O que você acha que mudou no seu processo de escrita ao longo dos anos? O que você diria a si mesma se pudesse voltar à escrita de seus primeiros textos?
Eu aprendi a esperar o texto ficar pronto. Aprendi a revisar, a editar, a testar possibilidades, a trabalhar o texto além da ideia e da vontade iniciais. Mas, se eu pudesse voltar no tempo para falar comigo sobre isso, eu me deixaria cometer os mesmíssimos erros. Acho que essa impulsividade toda vinha da minha vontade de me expressar e podá-la poderia ter tido como resultado a minha desistência. Foi justamente essa impulsividade que me levou a trocar mais ideias sobre escrita, leitura e criação e assim entender melhor como se faz, como se explora, como se edita, se reescreve, como posso interagir a partir do texto sem forçar seu término.
Que projeto você gostaria de fazer, mas ainda não começou? Que livro você gostaria de ler e ele ainda não existe?

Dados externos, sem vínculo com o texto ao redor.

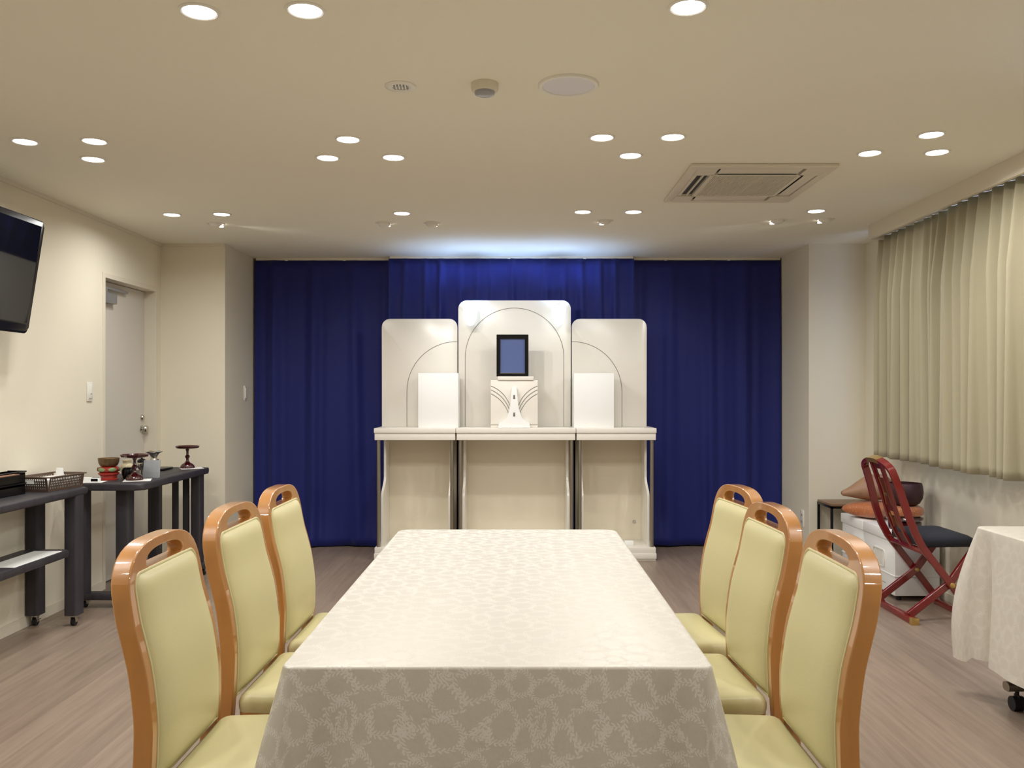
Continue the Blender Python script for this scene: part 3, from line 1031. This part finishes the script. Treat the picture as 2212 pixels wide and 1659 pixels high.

Sou viciada em pontapés iniciais, mas nunca deixo jogador disponível para receber essa bola lá na frente. Ou seja, essa pergunta me deixou desnorteada. Eu tenho uma dificuldade tremenda em finalizar projetos, porque estou sempre iniciando várias coisas ao mesmo tempo e elas vão se acumulando até perder o sentido ou simplesmente eu me esquecer que existem. Acho que posso dizer que provavelmente o projeto que eu gostaria de fazer e ainda não comecei já está iniciado em algum lugar do meu computador. Pensando nisso, me lembrei de alguns rascunhos iniciais e concluí que tenho muita vontade de escrever um romance de humor, por ver pouca coisa nessa pegada no mercado.
A angústia com pergunta anterior foi reforçada por essa pergunta do livro que eu gostaria de ler e que ainda não existe, porque eu sei que tudo o que eu quero conhecer provavelmente já existe em algum lugar, mas eu ainda não li e provavelmente não vou ler, porque existe um mundo inteiro de possibilidades de encontro e desencontro e os livros não estão isentos disso. E eu nem sei se eu quero pensar muito em como esse livro seria, porque estragaria a surpresa. Quero simplesmente tropeçar nessa leitura e ir descobrindo que ela era o que eu esperava quando eu nem sabia o que eu queria.